Steinberger, Jack (1921-2020), was a German-born American physicist who made a career of studying the reactions of subatomic particles. In 1960, Steinberger collaborated with a team of physicists, including Leon Lederman and Melvin Schwartz , trying to detect elusive particles known as neutrinos. Their aim was to further their study of the “weak” nuclear force that creates certain kinds of radioactivity. At the Brookhaven National Accelerator Laboratory on Long Island, New York, the team used a particle accelerator to create a high-intensity beam of neutrinos. As a result of their experiments, they discovered a second type of neutrino which is produced in reactions involving a particle called the muon. For this work, Schwartz, Lederman, and Steinberger shared the 1988 Nobel Prize for physics.
Hans Jakob Steinberger was born on May 25, 1921, into a small Jewish community at Bad Kissingen, Germany.
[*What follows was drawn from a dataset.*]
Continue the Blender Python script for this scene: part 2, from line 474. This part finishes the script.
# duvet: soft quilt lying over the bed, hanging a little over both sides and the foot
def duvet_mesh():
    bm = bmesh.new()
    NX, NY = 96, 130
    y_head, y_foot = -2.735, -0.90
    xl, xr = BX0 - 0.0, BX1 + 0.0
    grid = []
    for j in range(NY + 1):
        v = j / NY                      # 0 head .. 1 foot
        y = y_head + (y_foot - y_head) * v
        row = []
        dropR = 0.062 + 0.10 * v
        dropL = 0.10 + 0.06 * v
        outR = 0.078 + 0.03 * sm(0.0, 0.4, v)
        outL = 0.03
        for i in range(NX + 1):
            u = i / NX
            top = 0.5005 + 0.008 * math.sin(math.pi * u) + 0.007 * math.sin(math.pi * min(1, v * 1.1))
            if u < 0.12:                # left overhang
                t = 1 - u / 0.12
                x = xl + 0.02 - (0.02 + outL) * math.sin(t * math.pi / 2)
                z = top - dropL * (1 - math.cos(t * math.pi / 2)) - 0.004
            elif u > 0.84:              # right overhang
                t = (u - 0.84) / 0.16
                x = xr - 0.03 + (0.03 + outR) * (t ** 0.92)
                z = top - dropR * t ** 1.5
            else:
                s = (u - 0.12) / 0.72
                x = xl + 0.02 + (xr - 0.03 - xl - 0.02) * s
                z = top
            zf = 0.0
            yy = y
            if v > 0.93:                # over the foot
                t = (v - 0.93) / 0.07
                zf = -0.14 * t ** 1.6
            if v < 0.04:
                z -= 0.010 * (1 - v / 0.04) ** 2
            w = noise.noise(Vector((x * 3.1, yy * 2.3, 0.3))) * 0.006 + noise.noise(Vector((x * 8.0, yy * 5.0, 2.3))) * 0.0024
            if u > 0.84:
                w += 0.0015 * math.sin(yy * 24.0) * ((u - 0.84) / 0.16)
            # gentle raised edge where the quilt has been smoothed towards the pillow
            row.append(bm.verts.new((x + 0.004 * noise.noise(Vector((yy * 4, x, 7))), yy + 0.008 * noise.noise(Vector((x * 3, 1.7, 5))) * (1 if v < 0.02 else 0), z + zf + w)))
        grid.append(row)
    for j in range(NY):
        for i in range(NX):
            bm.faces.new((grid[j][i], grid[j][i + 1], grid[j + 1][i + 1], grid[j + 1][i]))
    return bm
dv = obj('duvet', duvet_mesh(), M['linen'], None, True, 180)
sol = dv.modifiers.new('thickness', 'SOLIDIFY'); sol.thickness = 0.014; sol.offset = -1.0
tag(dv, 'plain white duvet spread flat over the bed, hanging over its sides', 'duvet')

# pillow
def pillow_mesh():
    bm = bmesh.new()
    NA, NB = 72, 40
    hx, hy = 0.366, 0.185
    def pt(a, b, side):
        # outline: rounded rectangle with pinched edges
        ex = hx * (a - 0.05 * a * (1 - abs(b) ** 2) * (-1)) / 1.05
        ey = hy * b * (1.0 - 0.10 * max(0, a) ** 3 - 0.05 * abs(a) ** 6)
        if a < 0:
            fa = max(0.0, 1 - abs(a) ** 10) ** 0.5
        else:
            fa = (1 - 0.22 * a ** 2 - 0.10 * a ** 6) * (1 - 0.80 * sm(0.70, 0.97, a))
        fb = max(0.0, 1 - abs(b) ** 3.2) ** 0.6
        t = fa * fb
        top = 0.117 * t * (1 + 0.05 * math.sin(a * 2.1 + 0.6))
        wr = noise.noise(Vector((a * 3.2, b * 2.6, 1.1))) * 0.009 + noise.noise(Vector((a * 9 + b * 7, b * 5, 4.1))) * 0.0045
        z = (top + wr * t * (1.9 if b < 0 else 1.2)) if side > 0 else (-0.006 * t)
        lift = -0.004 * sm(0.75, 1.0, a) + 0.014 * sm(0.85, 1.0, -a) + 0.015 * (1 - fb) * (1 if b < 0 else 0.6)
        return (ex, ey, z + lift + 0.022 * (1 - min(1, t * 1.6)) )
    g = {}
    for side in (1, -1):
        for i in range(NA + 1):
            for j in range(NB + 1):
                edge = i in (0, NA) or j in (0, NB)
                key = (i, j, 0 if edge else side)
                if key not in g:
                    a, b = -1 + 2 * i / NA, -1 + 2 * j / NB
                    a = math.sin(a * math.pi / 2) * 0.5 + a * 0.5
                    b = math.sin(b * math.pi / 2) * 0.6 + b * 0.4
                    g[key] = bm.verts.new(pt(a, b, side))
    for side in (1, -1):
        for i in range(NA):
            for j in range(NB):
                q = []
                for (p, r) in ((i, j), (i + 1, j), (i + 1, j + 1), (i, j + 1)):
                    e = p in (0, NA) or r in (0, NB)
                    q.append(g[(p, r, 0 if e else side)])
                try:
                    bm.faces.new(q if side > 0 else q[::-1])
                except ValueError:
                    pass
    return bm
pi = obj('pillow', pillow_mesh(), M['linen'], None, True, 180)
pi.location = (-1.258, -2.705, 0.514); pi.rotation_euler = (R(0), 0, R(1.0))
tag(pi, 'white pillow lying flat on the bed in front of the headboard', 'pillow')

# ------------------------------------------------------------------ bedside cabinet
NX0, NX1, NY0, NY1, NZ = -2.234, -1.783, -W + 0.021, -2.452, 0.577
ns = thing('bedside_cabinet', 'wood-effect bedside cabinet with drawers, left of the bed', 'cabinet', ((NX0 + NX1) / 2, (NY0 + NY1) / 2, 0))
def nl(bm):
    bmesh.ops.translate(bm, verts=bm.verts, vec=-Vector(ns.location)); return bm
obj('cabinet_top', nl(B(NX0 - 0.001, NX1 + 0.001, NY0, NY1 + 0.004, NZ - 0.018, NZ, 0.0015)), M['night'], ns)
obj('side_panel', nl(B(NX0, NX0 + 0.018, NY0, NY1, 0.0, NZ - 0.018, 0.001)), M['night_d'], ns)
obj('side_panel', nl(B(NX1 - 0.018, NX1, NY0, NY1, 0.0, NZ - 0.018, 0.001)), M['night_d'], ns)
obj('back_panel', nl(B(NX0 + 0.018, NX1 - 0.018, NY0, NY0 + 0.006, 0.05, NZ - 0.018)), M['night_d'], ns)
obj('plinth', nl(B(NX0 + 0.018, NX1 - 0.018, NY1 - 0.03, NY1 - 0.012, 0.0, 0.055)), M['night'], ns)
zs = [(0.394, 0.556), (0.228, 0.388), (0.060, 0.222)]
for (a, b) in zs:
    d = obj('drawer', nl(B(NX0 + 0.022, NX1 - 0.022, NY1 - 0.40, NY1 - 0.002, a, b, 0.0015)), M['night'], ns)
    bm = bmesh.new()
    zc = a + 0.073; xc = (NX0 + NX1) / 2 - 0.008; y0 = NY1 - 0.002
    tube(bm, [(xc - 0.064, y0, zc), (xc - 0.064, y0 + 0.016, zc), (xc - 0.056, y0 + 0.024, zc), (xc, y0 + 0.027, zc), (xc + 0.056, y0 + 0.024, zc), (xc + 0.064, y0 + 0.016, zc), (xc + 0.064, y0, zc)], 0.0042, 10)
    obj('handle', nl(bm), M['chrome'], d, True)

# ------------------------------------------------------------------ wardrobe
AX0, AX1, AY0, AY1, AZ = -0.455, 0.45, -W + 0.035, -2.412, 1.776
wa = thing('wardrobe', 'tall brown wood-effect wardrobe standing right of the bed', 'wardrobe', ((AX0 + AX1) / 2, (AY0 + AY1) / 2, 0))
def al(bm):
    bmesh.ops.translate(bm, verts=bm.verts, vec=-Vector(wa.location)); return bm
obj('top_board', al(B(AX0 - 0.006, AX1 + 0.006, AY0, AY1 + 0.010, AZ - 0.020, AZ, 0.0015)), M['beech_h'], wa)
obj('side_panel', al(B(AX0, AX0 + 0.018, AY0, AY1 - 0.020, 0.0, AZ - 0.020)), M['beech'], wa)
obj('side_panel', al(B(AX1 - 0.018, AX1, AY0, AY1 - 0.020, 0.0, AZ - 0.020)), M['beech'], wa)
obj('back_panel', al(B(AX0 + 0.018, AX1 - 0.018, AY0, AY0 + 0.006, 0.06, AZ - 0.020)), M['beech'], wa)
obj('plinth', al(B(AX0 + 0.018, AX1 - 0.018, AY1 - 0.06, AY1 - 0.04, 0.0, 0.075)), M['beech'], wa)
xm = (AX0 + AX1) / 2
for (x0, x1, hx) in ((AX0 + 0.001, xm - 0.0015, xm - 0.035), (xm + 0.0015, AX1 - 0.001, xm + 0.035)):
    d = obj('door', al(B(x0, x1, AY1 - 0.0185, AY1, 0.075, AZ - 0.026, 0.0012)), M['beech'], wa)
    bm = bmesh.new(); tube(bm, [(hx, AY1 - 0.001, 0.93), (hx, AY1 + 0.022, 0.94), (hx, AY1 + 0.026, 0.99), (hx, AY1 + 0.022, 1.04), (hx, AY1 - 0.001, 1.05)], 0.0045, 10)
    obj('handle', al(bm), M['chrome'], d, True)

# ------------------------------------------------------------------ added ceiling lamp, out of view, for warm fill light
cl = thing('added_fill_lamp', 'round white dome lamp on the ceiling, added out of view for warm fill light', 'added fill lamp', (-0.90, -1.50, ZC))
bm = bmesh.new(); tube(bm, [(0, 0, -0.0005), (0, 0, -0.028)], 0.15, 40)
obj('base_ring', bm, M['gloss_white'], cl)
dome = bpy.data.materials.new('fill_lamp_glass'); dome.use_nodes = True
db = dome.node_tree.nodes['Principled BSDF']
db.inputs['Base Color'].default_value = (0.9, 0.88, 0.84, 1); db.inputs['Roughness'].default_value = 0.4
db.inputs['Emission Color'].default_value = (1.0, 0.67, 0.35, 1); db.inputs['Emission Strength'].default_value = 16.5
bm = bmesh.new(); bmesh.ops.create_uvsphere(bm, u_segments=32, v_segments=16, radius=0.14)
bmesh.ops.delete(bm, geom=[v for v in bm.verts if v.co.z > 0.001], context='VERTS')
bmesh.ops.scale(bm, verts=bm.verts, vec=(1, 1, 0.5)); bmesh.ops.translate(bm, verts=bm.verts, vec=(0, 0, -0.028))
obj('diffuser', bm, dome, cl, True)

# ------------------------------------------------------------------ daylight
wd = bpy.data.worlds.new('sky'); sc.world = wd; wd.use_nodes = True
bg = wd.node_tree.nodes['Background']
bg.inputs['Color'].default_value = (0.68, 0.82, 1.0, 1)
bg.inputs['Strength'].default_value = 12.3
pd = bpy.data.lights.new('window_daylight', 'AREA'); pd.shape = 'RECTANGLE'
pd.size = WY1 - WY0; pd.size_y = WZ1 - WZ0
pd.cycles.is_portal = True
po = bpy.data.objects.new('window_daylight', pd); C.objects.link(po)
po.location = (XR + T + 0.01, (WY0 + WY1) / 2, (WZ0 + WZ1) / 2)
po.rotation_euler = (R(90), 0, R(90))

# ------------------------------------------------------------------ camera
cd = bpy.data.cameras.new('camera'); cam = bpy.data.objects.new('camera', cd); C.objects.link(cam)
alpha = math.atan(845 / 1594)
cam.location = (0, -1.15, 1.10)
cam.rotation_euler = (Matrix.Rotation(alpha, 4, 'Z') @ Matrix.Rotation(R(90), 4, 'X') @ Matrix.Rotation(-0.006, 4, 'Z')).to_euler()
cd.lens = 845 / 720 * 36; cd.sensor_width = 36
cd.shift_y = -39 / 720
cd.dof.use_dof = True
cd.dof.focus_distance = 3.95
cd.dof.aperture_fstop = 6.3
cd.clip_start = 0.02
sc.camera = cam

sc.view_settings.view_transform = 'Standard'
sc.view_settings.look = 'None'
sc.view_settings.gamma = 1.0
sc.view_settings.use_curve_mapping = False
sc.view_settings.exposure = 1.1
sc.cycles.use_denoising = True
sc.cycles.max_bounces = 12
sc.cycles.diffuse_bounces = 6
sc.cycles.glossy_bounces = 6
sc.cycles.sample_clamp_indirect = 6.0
In 1933, the Nazis came to power in Germany and began a persecution of the Jews. The following year, Jack and his older brother were among a party of 300 German refugee children offered a home by Jewish American charities. In 1938, his parents and younger brother escaped from Germany, and the family settled in Chicago.
Steinberger studied chemical engineering for two years at the Armour Institute of Technology (now the Illinois Institute of Technology). In 1942, he left the University of Chicago with a degree in chemistry. He joined the U.S. Army in 1942, and was assigned to the Massachusetts Institute of Technology (MIT) radiation laboratory. In 1945, Steinberger returned to study subatomic particles at the University of Chicago. He received his Ph.D. there in 1948.
After a short period at the Institute for Advanced Study in Princeton, New Jersey, Steinberger began a year of work at the Lawrence Radiation Laboratory of the University of California at Berkeley in 1949. There, he studied the behavior of another kind of elementary particle, the pion. Steinberger’s stay at Berkeley ended when he refused to sign an anti-Communist loyalty oath in 1950. He moved on to Columbia University, New York City, where he began work with others on the detection and study of neutrinos.
In 1968, Steinberger moved to CERN, (the European Organization for Nuclear Research), located near Geneva, Switzerland. At CERN, Steinberger led teams that designed and built huge particle detectors. Steinberger died on Dec. 12, 2020.